2.1. Grundsätzlich trägt der Beklagte die Beweislast dafür, dass die herabsetzenden Behauptungen, die unter § 7 UWG fallen, wahr sind (stRsp, RIS-Justiz RS0079738, zuletzt etwa 4 Ob 105/06d = ecolex 2007/86 mwN). Der Wahrheitsbeweis ist schon dann als erbracht anzusehen, wenn er den Inhalt der Mitteilung im wesentlichen bestätigt. Es genügt der Beweis der Richtigkeit des Tatsachenkerns (stRsp RIS-Justiz RS0079693).

2.2. Ob im Einzelfall die Beurteilung der Vorinstanz zutrifft, die beanstandete Behauptung sei im wesentlichen wahr oder der Wahrheitsbeweis sei nicht erbracht, geht in ihrer Bedeutung - von einer hier nicht vorliegenden korrekturbedürftigen Fehlbeurteilung abgesehen - nicht über den entschiedenen Einzelfall hinaus.

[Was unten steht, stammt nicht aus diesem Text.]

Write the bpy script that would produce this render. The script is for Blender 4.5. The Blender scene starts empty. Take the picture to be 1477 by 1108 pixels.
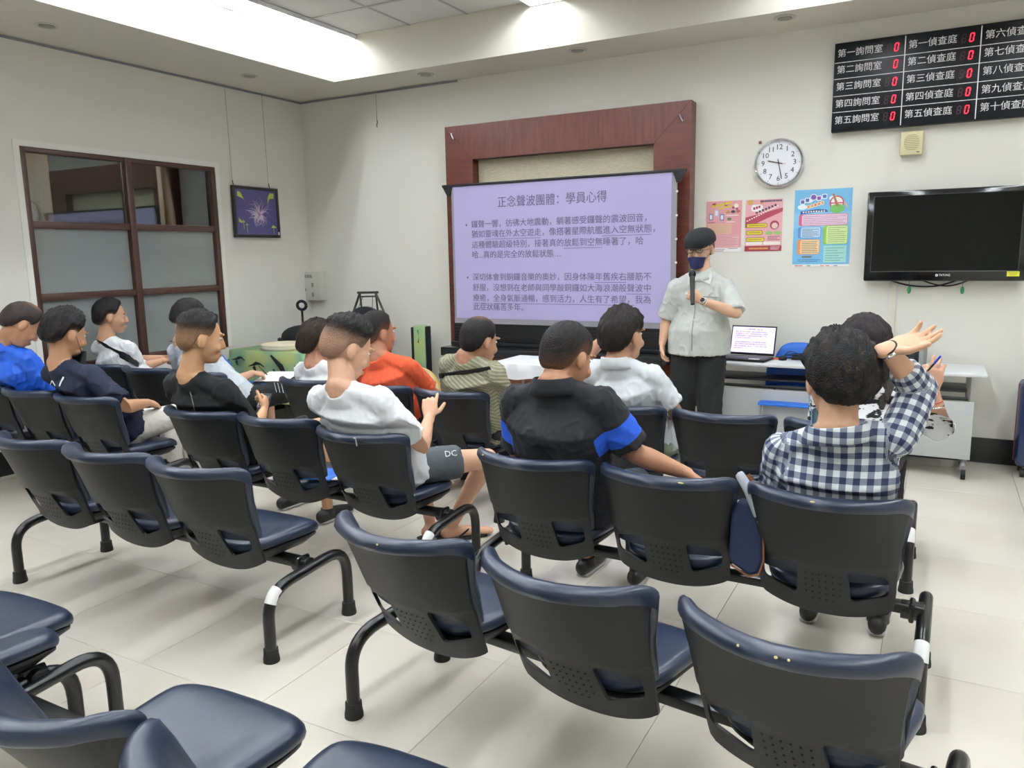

Das Vorliegen einer Exekutionsbewilligung beweist im Übrigen das Zutreffen der Behauptung des Zuwiderhandelns gegen den Exekutionstitel nicht, sind der Exekutionsbewilligung doch die Tatsachenbehauptungen des Betreibenden grundsätzlich ungeprüft zugrunde zu legen (stRsp RIS-Justiz RS0004625).

Der außerordentliche Revisionsrekurs ist daher zurückzuweisen.